> **What to do**:
Write the lines out again, from the top of the material to the line containing "from mathutils import Vector", pictures excluded.
#### Data block ####
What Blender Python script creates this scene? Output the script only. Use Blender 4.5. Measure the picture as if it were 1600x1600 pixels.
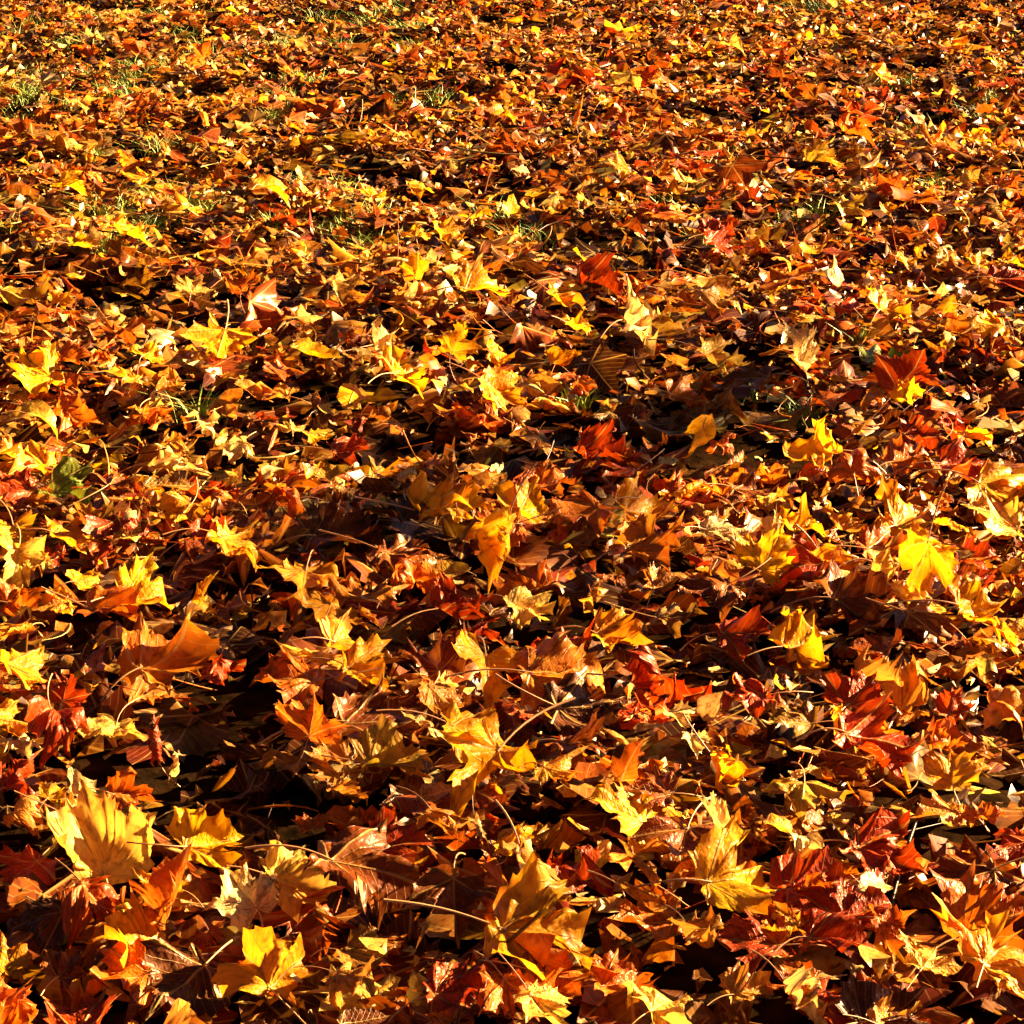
import bpy, math, random
import numpy as np
from mathutils import Vector

for o in list(bpy.data.objects):
    bpy.data.objects.remove(o, do_unlink=True)
S = bpy.context.scene
COL = S.collection
R = math.radians

# ------------------------------------------------------------------ camera
CAM_H = 1.395            # phone held at chest height
PITCH = 18.15            # degrees below the horizon
F_PX = 3600.0           # focal length in pixels of the 1600 px photograph
cam_d = bpy.data.cameras.new('camera')
cam = bpy.data.objects.new('camera', cam_d)
COL.objects.link(cam)
cam.location = (0, 0, CAM_H)
cam.rotation_euler = (R(90 - PITCH), 0, 0)
cam_d.sensor_width = 36
cam_d.lens = F_PX / 1600 * 36
cam_d.clip_start = 0.05
cam_d.clip_end = 600
S.camera = cam

# ------------------------------------------------------------------ sky, sun, exposure
SUN_EL, SUN_AZ = 21.0, 66.0      # azimuth clockwise from the view direction: ahead and to the right
world = bpy.data.worlds.new('World')
S.world = world
world.use_nodes = True
wn = world.node_tree
wn.nodes.clear()
sky = wn.nodes.new('ShaderNodeTexSky')
sky.sky_type = 'NISHITA'
sky.sun_disc = False
sky.sun_elevation = R(SUN_EL)
sky.sun_rotation = R(SUN_AZ)
sky.air_density = 0.05
sky.dust_density = 0.15
sky.ozone_density = 0.3
bg = wn.nodes.new('ShaderNodeBackground')
bg.inputs['Strength'].default_value = 0.05
wo = wn.nodes.new('ShaderNodeOutputWorld')
wn.links.new(sky.outputs[0], bg.inputs['Color'])
wn.links.new(bg.outputs[0], wo.inputs['Surface'])
sun_d = bpy.data.lights.new('sun', 'SUN')
sun_d.energy = 5.0
sun_d.angle = R(0.5)
sun_d.color = (1.0, 0.76, 0.43)
sun = bpy.data.objects.new('sun', sun_d)
COL.objects.link(sun)
SUN_DIR = Vector((math.sin(R(SUN_AZ)) * math.cos(R(SUN_EL)), math.cos(R(SUN_AZ)) * math.cos(R(SUN_EL)), math.sin(R(SUN_EL))))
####
> **Worked solution**:
What Blender Python script creates this scene? Output the script only. Use Blender 4.5. Measure the picture as if it were 1600x1600 pixels.
import bpy, math, random
import numpy as np
from mathutils import Vector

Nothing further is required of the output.